Salah seorang dari komunitas Tehang juga memberikan pertanyaan kepada BLH kabupaten Gunung Mas. Budi Tarui menekankan apa saja program kerja yang ada di BLH Kabupaten Gunung Mas. Agung dari BLH kabupaten Gunung Mas menanggapi, bahwa saat ini mereka sudah melakukan sosialisasi dilapangan seperti kebakaran hutan dan pertambangan emas.

Agung juga mengakui kesulitan dan belum maksimalnya proses sosialisasi ini karena berkaitan dengan mengubah pola pikir masyarakat, ini sangat susah karena ini menyangkut pola kehidupan dari masyarakat.

Memasuki sesi kedua, usai rehat makan siang Dayan mempersilahkan nara sumber Jekli dari dinas kehutanan Gunung Mas, Abdul Rahman dari pengurus PW AMAN Kalteng, Suley Medan dari komunitas Tumbang Bahanei dan Anda Ardi dari anggota DPRD Gunung Mas.

Dinas kehutanan memaparkan, langkah strategis pengelolaan hutan dan mekanisme penetapan hutan adat pasca terbitnya putusan MK NO. 35/ PUU-X/ 2012. Suley Medan menjelaskan kronologis dari proses pembuatan peta oleh komunitas. Sedangkan, Anda Ardi menegaskan tidak perlu takut kalau ada sawit masuk karena kita sebagai tuan rumah dan berhak menerima atau menolak mereka. “Kalau kita saat ini bertanya, siapa itu masyarakat adat yaitu kita yang berada di hutan adat itu atau wilayah adat. Untuk memperkuat hutan adat ini dapat dibuat peraturan daerah,” jelas Ardi. Lain halnya dengan Abdul, ia lebih banyak mengungkapkan dasar hukum dan teknis pelayanaan pemetaan partisipatif.

Saat sesi tanggapan dibuka oleh moderator. Rini mengambil kesempatan pertama. Ia menanyakan salah satu syarat untuk diakuinya wilayah adat yaitu harus adanya perda bagaimana tanggapan dari dinas kehutanan dan DPRD Kabupaten Gunung Mas.

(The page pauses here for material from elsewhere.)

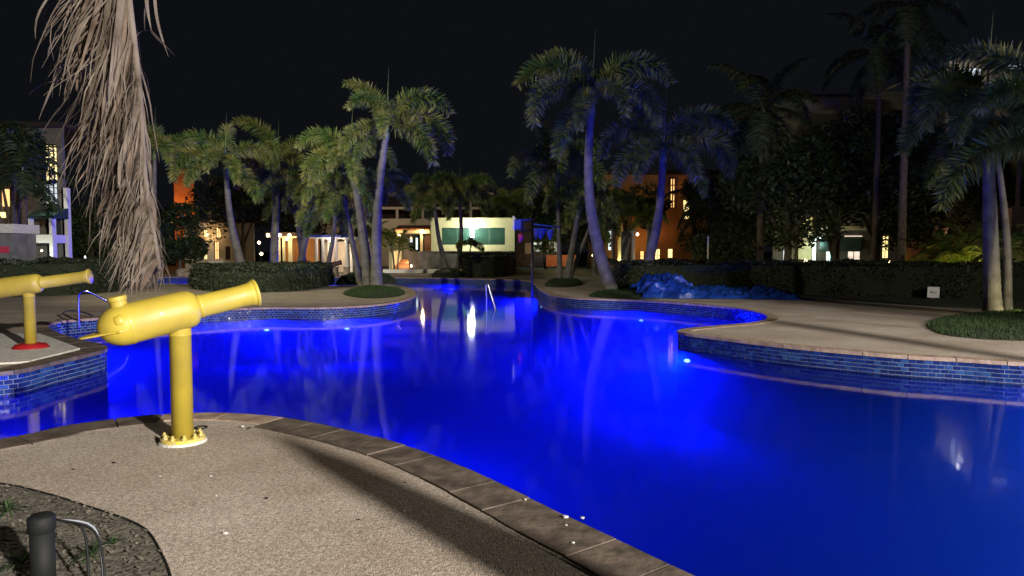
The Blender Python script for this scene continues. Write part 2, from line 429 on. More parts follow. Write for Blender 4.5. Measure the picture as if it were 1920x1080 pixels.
def wall_light(pxx, pyy, label, w=1.0, z=-0.62):
    p, t, o = frame(nearest_s(pxx, pyy), 0.3)
    return pool_light(p, -o, label, w, z)
wall_light(1306, 628, 'blue pool light glowing below the tip of the right deck peninsula', 3.6, -0.50)
wall_light(497, 577, 'blue pool light glowing under the left bank beside the front cannon muzzle', 2.6)
wall_light(842, 523, 'blue pool light in the far tiled wall below the twin leaning palms', 2.2)
wall_light(1350, 611, 'blue pool light on the hidden back side of the right peninsula, facing the palms', 7)
wall_light(1200, 564, 'blue pool light in the tiled bank below the two blue lit palms', 2.6)
wall_light(640, 575, 'blue pool light in the left bank below the clump of tall palms', 2.4)
wall_light(150, 636, 'blue pool light on the back of the deck tongue with the second cannon', 1.0)
wall_light(600, 519.5, 'blue pool light in the channel behind the round hedge', 2.2)
wall_light(350, 519.5, 'blue pool light in the channel far left of the palms', 2.2)
wall_light(760, 840, 'blue pool light added in the wall below the dark coping nearest the viewer', 0.25)  # unseen near-wall lights from here on, added to light the floor evenly
wall_light(560, 789, 'blue pool light added unseen in the wall behind the front cannon post', 0.45)
wall_light(150, 797, 'blue pool light added unseen in the wall at the left end of the near coping', 1.3)
wall_light(1020, 546, 'blue pool light at the narrow bank beside the water play frame', 3.0)

for (wx, wy, ww, lab) in ((9.0, 2.6, 3.2, 'paler pool light added off frame to the right in the near wall'), (4.2, 1.5, .45, 'paler pool light added off frame behind the right end of the near coping'), (11.2, 6.6, 2.0, 'paler pool light added off frame at the right end of the pool'), (10.4, 8.8, 1.6, 'paler pool light added off frame at the end of the long tiled wall')):  # unseen lights added to make the right-hand water paler
    i = min(range(len(OUT)), key=lambda k: (OUT[k] - V2(wx, wy)).length); p, t, o = frame(cum[i], .3)
    pool_light(p, -o, lab, ww, -.62, (0.045, 0.18, 1.0))
# ------------------------------------------------------------------ lamp posts (behind and beside the viewer)
def lamp_post(pos, w, c, label, r=0.22, aim=None, cone=60, blend=.4):
    t = thing('lamp_post', label, 'lamp post', (pos.x, pos.y, 0))
    mb = MB(); mb.tube([(0, 0, 0), (0, 0, pos.z + .1)], [0.09, 0.055], 12); mb.build('pole', M['darkmetal'], t, True)
    mb = MB(); mb.tube([(0, 0, pos.z + .42), (0, 0, pos.z + .34)], [0.1, 0.42], 16); mb.build('hood', M['darkmetal'], t, True)
    mb = MB(); mb.tube([(0, 0, pos.z + .1), (0, 0, pos.z + .34)], [0.14, 0.2], 12); mb.build('lantern', M['g_post'], t, True)
    lp = Vector((0, 0, pos.z - 0.12))
    if aim is not None:
        d = Vector(aim) - (pos + Vector((0, 0, -.12)))
        light(t, lp + d.normalized() * .5, w, c, r, 'SPOT', d.to_track_quat('-Z', 'Y').to_euler(), R(cone), blend)
    else: light(t, lp + Vector((0, 0, -.1)), w, c, r)
lamp_post(LAMP_A, LAMP_A_W, LAMP_A_C, 'tall lamp post on the deck far behind the viewer to the right', 0.24, (3.5, 3.0, 0), 57, .5)
lamp_post(LAMP_B, LAMP_B_W, LAMP_B_C, 'shorter lamp post standing off to the right of the pool', 0.15, (9.5, 9, 0), 120, .4)
lamp_post(LAMP_C, LAMP_C_W, LAMP_C_C, 'unseen lamp post added left of the pool to light the left palms', 0.15, (-7.0, 30, 6.0), 84, 1.0)

# ------------------------------------------------------------------ palms
def ribbon(mb, pts, widths, side):
    o = len(mb.v)
    for p, w in zip(pts, widths):
        mb.v.append(tuple(p + side * w)); mb.v.append(tuple(p - side * w))
    for i in range(len(pts) - 1):
        mb.f.append((o + 2 * i, o + 2 * i + 1, o + 2 * i + 3, o + 2 * i + 2)); mb.mi.append(mb.cur)
def frond_mesh(seed, e0, turn, L=3.1, leaf=0.58, nl=520, plume=1.0, matl=None, w=0.021, flat=False):
    rg = random.Random(seed); mb = MB()
    N_ = 18; pts = [Vector((0, 0, 0))]; tans = []
    side_b = rg.uniform(-0.12, 0.12); yaw = 0
    for i in range(N_):
        t = (i + .5) / N_
        e = e0 - turn * (t ** 1.25); yaw += side_b / N_ * 2
        d = Vector((cos(e) * cos(yaw), cos(e) * sin(yaw), sin(e))); tans.append(d)
        pts.append(pts[-1] + d * L / N_)
    mb.tube(pts[::2] if len(pts) % 2 else pts, [0.03 - 0.024 * k / (len(pts[::2]) - 1) for k in range(len(pts[::2]))], 5)
    for k in range(nl):
        t = 0.14 + 0.86 * (k + rg.random()) / nl
        f = t * N_; i = min(int(f), N_ - 1); base = pts[i].lerp(pts[i + 1], f - i); d = tans[i]
        a = d.cross(Vector((0, 0, 1)));  a.normalize(); b = a.cross(d)
        if flat: an = rg.choice((0, pi)) + rg.uniform(-.25, .25)
        else: an = rg.uniform(0, 2 * pi)
        env = (sin(pi * min(1, t * 0.80 + 0.16)) ** 0.6) if t < 0.96 else 0.5
        ll = leaf * env * rg.uniform(0.75, 1.08)
        dirn = (a * cos(an) + b * sin(an)) * plume + d * (0.28 + 0.42 * t)
        dirn.normalize()
        mid = base + dirn * ll * 0.5 + Vector((0, 0, -0.02))
        tip = base + dirn * ll + Vector((0, 0, -1)) * ll * ((0.22 + 0.25 * rg.random()) if flat else (.06 + .16 * rg.random()))
        sd = dirn.cross(Vector((rg.uniform(-1, 1), rg.uniform(-1, 1), rg.uniform(-1, 1)))); sd.normalize()
        ribbon(mb, [base, mid, tip], [w * .5, w, w * 0.12], sd)
    return mb.mesh('frond', matl or M['frond'])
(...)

Pertanyaan ini langsung direspon Jekli dari Dishut Gunung Mas. Saat ini adanya ketidakjelasan tentang penerbitan dokumen yang mengusungkan hal tersebut. Sekarang terputus karena dana yang tidak ada dari kabupaten untuk mendukung itu. Ia  menyarankan agar masyarakat mengklaim wilayah-wilayah adat yang dianggap milik  masyarakat adat sebelum di alih fungsikan oleh pihak luar.

Andar Ardi dari DPRD Gunung Mas menanggapi, peningkatan status ada dibuat PERDA sesuai dengan petunjuk teknis, karena ini berkaitan landasan hukumnya sesuai dengan prosedur. Ia menegaskan jangan takut dengan adanya investor yang masuk jadi segala hal tersebut harus kita klaim dulu.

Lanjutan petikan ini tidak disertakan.